--- Data ---
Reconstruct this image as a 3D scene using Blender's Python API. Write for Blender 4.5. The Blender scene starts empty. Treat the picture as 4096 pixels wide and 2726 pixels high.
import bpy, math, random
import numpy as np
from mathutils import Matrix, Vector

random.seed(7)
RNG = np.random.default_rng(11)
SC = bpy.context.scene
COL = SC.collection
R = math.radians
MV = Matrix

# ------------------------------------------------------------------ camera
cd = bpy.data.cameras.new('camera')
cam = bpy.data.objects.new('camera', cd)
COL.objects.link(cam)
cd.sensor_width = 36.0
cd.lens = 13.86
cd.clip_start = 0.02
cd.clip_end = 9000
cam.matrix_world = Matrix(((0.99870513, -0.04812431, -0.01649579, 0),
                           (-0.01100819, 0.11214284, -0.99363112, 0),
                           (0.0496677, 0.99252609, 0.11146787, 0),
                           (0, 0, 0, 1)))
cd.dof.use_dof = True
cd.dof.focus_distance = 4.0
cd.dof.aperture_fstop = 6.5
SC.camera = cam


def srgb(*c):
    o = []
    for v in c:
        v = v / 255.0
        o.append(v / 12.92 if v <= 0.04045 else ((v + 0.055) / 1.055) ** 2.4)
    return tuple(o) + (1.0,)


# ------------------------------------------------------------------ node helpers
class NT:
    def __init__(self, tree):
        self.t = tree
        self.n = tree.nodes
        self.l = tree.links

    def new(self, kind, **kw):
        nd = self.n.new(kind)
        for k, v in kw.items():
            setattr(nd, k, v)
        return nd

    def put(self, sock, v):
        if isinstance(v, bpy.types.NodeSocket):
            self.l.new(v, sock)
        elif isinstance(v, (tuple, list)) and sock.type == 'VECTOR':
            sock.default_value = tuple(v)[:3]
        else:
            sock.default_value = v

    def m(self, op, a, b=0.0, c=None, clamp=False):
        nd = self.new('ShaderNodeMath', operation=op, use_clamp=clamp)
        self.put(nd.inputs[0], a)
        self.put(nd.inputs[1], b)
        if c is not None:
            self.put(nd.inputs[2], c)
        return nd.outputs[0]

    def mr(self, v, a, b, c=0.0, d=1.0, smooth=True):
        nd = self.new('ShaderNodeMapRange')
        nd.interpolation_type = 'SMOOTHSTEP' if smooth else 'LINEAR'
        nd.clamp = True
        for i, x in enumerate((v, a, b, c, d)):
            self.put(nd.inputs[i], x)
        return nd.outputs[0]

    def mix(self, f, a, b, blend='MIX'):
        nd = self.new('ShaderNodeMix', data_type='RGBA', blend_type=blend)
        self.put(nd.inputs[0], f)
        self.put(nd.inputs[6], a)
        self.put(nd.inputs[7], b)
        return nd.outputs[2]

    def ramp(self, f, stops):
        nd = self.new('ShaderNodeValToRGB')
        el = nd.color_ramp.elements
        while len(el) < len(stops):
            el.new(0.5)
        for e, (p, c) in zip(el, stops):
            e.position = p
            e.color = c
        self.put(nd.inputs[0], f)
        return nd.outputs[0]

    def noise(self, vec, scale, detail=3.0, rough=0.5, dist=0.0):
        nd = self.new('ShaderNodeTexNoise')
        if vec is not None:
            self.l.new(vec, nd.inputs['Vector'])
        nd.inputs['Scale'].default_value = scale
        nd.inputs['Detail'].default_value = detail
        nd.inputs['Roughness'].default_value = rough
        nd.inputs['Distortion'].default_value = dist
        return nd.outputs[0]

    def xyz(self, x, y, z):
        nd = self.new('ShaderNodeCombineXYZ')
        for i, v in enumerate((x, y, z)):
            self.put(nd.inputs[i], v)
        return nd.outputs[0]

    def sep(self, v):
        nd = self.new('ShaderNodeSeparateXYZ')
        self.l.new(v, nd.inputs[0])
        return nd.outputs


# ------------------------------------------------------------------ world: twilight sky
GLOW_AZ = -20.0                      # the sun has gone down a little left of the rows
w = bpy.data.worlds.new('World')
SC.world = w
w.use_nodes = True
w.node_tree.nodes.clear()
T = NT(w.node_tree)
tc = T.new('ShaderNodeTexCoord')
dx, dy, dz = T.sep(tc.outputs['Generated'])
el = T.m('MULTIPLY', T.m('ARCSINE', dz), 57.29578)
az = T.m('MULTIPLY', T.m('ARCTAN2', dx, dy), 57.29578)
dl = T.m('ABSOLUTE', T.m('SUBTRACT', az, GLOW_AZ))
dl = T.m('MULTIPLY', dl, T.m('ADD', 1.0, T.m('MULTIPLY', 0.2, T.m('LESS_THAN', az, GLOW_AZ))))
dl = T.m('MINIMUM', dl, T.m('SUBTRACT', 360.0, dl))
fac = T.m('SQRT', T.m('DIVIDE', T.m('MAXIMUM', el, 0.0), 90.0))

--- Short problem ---
Retype all of the data shown above, word for word.

--- The result ---
Reconstruct this image as a 3D scene using Blender's Python API. Write for Blender 4.5. The Blender scene starts empty. Treat the picture as 4096 pixels wide and 2726 pixels high.
import bpy, math, random
import numpy as np
from mathutils import Matrix, Vector

random.seed(7)
RNG = np.random.default_rng(11)
SC = bpy.context.scene
COL = SC.collection
R = math.radians
MV = Matrix

# ------------------------------------------------------------------ camera
cd = bpy.data.cameras.new('camera')
cam = bpy.data.objects.new('camera', cd)
COL.objects.link(cam)
cd.sensor_width = 36.0
cd.lens = 13.86
cd.clip_start = 0.02
cd.clip_end = 9000
cam.matrix_world = Matrix(((0.99870513, -0.04812431, -0.01649579, 0),
                           (-0.01100819, 0.11214284, -0.99363112, 0),
                           (0.0496677, 0.99252609, 0.11146787, 0),
                           (0, 0, 0, 1)))
cd.dof.use_dof = True
cd.dof.focus_distance = 4.0
cd.dof.aperture_fstop = 6.5
SC.camera = cam


def srgb(*c):
    o = []
    for v in c:
        v = v / 255.0
        o.append(v / 12.92 if v <= 0.04045 else ((v + 0.055) / 1.055) ** 2.4)
    return tuple(o) + (1.0,)


# ------------------------------------------------------------------ node helpers
class NT:
    def __init__(self, tree):
        self.t = tree
        self.n = tree.nodes
        self.l = tree.links

    def new(self, kind, **kw):
        nd = self.n.new(kind)
        for k, v in kw.items():
            setattr(nd, k, v)
        return nd

    def put(self, sock, v):
        if isinstance(v, bpy.types.NodeSocket):
            self.l.new(v, sock)
        elif isinstance(v, (tuple, list)) and sock.type == 'VECTOR':
            sock.default_value = tuple(v)[:3]
        else:
            sock.default_value = v

    def m(self, op, a, b=0.0, c=None, clamp=False):
        nd = self.new('ShaderNodeMath', operation=op, use_clamp=clamp)
        self.put(nd.inputs[0], a)
        self.put(nd.inputs[1], b)
        if c is not None:
            self.put(nd.inputs[2], c)
        return nd.outputs[0]

    def mr(self, v, a, b, c=0.0, d=1.0, smooth=True):
        nd = self.new('ShaderNodeMapRange')
        nd.interpolation_type = 'SMOOTHSTEP' if smooth else 'LINEAR'
        nd.clamp = True
        for i, x in enumerate((v, a, b, c, d)):
            self.put(nd.inputs[i], x)
        return nd.outputs[0]

    def mix(self, f, a, b, blend='MIX'):
        nd = self.new('ShaderNodeMix', data_type='RGBA', blend_type=blend)
        self.put(nd.inputs[0], f)
        self.put(nd.inputs[6], a)
        self.put(nd.inputs[7], b)
        return nd.outputs[2]

    def ramp(self, f, stops):
        nd = self.new('ShaderNodeValToRGB')
        el = nd.color_ramp.elements
        while len(el) < len(stops):
            el.new(0.5)
        for e, (p, c) in zip(el, stops):
            e.position = p
            e.color = c
        self.put(nd.inputs[0], f)
        return nd.outputs[0]

    def noise(self, vec, scale, detail=3.0, rough=0.5, dist=0.0):
        nd = self.new('ShaderNodeTexNoise')
        if vec is not None:
            self.l.new(vec, nd.inputs['Vector'])
        nd.inputs['Scale'].default_value = scale
        nd.inputs['Detail'].default_value = detail
        nd.inputs['Roughness'].default_value = rough
        nd.inputs['Distortion'].default_value = dist
        return nd.outputs[0]

    def xyz(self, x, y, z):
        nd = self.new('ShaderNodeCombineXYZ')
        for i, v in enumerate((x, y, z)):
            self.put(nd.inputs[i], v)
        return nd.outputs[0]

    def sep(self, v):
        nd = self.new('ShaderNodeSeparateXYZ')
        self.l.new(v, nd.inputs[0])
        return nd.outputs


# ------------------------------------------------------------------ world: twilight sky
GLOW_AZ = -20.0                      # the sun has gone down a little left of the rows
w = bpy.data.worlds.new('World')
SC.world = w
w.use_nodes = True
w.node_tree.nodes.clear()
T = NT(w.node_tree)
tc = T.new('ShaderNodeTexCoord')
dx, dy, dz = T.sep(tc.outputs['Generated'])
el = T.m('MULTIPLY', T.m('ARCSINE', dz), 57.29578)
az = T.m('MULTIPLY', T.m('ARCTAN2', dx, dy), 57.29578)
dl = T.m('ABSOLUTE', T.m('SUBTRACT', az, GLOW_AZ))
dl = T.m('MULTIPLY', dl, T.m('ADD', 1.0, T.m('MULTIPLY', 0.2, T.m('LESS_THAN', az, GLOW_AZ))))
dl = T.m('MINIMUM', dl, T.m('SUBTRACT', 360.0, dl))
fac = T.m('SQRT', T.m('DIVIDE', T.m('MAXIMUM', el, 0.0), 90.0))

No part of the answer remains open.